Tequila has put together an interesting holiday card that scrolls horizontally and shows off the agency at it's holiday party. Well, a staged holiday party and a holiday party rife with product placement. From Nissan to the Energizer Bunny to Pepsi One, products intermingle with agency employees as they get festive. One might assume there be at least one time during the year, we advertising folk could be without our brands but no, the rule our lives whether we like it or not.
Well Ant Farm Interactive co-opted It's A Wonderful Life for its Christmas card so it is without surprise we received another co-opted card. This time it's from Grey San Francisco and it features actual footage from Rudolph the Red Nosed Reindeer but with a voice over that talks about how Christmas could really use an ad campaign. Hmm... not a bad idea with all the politically correct fame Happy Chrismukawanza is getting these days. Perhaps the lowly Christmas holiday could use a little marketing juice.
Before we all spend next week huddled in front of the fire watching It's a Wonderful Life on our iPods, check out this Holiday card from Ant Farm Interactive called It's A Wonderful Internet. Just as in the movie, it envisions life without something. In this case, the Internet. In fairy tale style, it takes us through the life of "George" as he experiences life without the Internet.
Hoping to set the record straight and give credit where credit is due, branded entertainment agency Campfire would like us all to know they, working with McKinney, conceived and executed Audi's "Art of the Heist" campaign which Creativity magazine has just named 2005 campaign of the year.
As opinionites bicker over whether the holidays are about Christmas, Kwanzaa, Hanuka or unadulterated commercialism, agency The Brooklyn Brothers bypasses all that buffoonery and offers recipients of its holiday card a different set of choices. Rather than bitch about which religion is more important, people can bitch about which platform through which they'd like to receive their card. Choices range from email to snail mail to fax to download to e-card to :30 to webcast. Make your selection and stop your bitchin'.
Taunting those who have a politically correct stick up their ass, NightAgency has offered the industry a Christmas card we, well at least Christmas lovers, can all take joy in as the card skewers every group out there calling attention to the notion Christmas isn't for everyone. Before the Comment section explodes, remember, it's called satire.
Just when we were having fun celebrating the holidays with agency Christmas cards, gleefully reveling in their witty cuteisms, we had to receive this disaster from Wunderman. When receiving and viewing holiday wishes, it shouldn't be a chore, a job, an effort that requires anything more than a chuckle and a smirk. But that's exactly what Wunderman did with their holiday card. They created work and frustration. First, the Flashturbation took forever to load. Second...get this....you have to enter your email address just to view the thing! Come on. A holiday card should be a warm and friendly greeting, not a hard "we want your contact info" new business tactic. Not only do you have to enter your email, you have to eneter it every friggin time you visit the site! Has Wunderman never heard of a cookie?

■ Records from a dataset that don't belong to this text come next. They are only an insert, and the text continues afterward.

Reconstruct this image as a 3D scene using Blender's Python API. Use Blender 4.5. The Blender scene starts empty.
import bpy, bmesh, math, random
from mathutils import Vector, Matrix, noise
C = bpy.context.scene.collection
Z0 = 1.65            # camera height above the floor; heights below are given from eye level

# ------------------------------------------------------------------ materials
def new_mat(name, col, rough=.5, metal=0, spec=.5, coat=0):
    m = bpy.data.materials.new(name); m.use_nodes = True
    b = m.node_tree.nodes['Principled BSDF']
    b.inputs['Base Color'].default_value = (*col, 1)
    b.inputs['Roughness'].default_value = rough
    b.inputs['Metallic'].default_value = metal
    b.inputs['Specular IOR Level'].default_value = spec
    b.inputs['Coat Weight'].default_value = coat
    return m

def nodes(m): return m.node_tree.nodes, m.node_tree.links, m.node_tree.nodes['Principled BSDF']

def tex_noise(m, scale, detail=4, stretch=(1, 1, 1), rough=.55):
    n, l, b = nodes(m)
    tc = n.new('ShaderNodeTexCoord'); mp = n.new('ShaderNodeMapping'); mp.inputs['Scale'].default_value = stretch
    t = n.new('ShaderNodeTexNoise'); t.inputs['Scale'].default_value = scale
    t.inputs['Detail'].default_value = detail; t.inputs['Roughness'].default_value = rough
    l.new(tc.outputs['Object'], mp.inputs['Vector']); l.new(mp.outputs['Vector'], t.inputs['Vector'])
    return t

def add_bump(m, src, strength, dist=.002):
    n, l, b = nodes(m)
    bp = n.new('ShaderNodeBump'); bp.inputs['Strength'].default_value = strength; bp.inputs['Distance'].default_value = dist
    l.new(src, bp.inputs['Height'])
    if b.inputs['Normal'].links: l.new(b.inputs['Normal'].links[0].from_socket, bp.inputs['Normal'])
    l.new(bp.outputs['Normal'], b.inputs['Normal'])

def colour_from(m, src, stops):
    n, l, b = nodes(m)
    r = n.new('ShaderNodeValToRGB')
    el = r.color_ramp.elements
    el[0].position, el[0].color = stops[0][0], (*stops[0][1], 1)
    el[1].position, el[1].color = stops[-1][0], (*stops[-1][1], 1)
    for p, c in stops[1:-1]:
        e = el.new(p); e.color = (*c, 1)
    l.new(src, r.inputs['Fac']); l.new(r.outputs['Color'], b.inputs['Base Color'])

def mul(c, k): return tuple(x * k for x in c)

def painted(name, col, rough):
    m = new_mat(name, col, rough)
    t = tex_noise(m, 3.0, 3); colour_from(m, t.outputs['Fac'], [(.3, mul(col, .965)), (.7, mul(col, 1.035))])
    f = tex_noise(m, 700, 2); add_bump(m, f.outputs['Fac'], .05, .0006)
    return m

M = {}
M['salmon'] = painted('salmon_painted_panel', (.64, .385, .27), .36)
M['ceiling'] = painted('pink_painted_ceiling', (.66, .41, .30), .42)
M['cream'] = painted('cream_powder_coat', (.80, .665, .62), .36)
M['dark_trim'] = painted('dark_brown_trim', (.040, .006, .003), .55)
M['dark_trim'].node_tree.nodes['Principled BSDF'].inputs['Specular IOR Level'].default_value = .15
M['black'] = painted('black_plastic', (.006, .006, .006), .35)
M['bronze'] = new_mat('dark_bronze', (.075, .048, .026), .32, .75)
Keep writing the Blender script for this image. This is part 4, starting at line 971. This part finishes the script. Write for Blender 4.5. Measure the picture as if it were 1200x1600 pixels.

We're not done yet. After getting through the card's unnecessary gateway, you'd think you'd be ready for a warm holiday welcome. No. It's friggin game. You have to choose a character, give it a nickname and then screw around with keys on your keyboard to make your character skate. And that's not all. There's a chat feature where, apparently, you can chat with...um...yourself. This card is so bad we have to invent a Worst Agency Holiday Card Award just for Wunderman. Congrats, Wunderman. Stick this on your trophy wall.
Clearly illustrating the humorous obsessiveness of your average ad agency and why most ad campaign fail due to analysis paralysis, New York agency AKQA struggles valiantly to create its Holiday card while, predictably, every person in the agency offers their insight and suggestions to a very frustrated Executive Creative Director.
Oh God. This brings back absolutely horrific memories of our time spent pontificating, kissing ass, interacting with idiots, trying to explain to primadonnas their ideas suck and generally snickering at the entire agency business model. That said, we miss it dearly which is why we like this "making of a Christmas card" video from communications agency Closerlook. If your jonesing for some hipster agency experience, wallow in the schadenfreude this merry wish provides.
Seattle-based agency Sedgwick Rd. crafted a unique Christmas campaign which pushes aside all that religious and politically correct crap in favor of the true meaning of Christmas: buying stuff. The agency highlights this campaign in its video Christmas card that outlines the agency's research and creative strategy in developing its "no room for anti-Christmas factions full of freaks with nothing to do other than attack America's favorite pass time - emptying Wal-mart warehouses full of crap no one really needs or wants which ultimately ends up clogging overflowing landfills" campaign. Oops, that was a little harsh. We jest.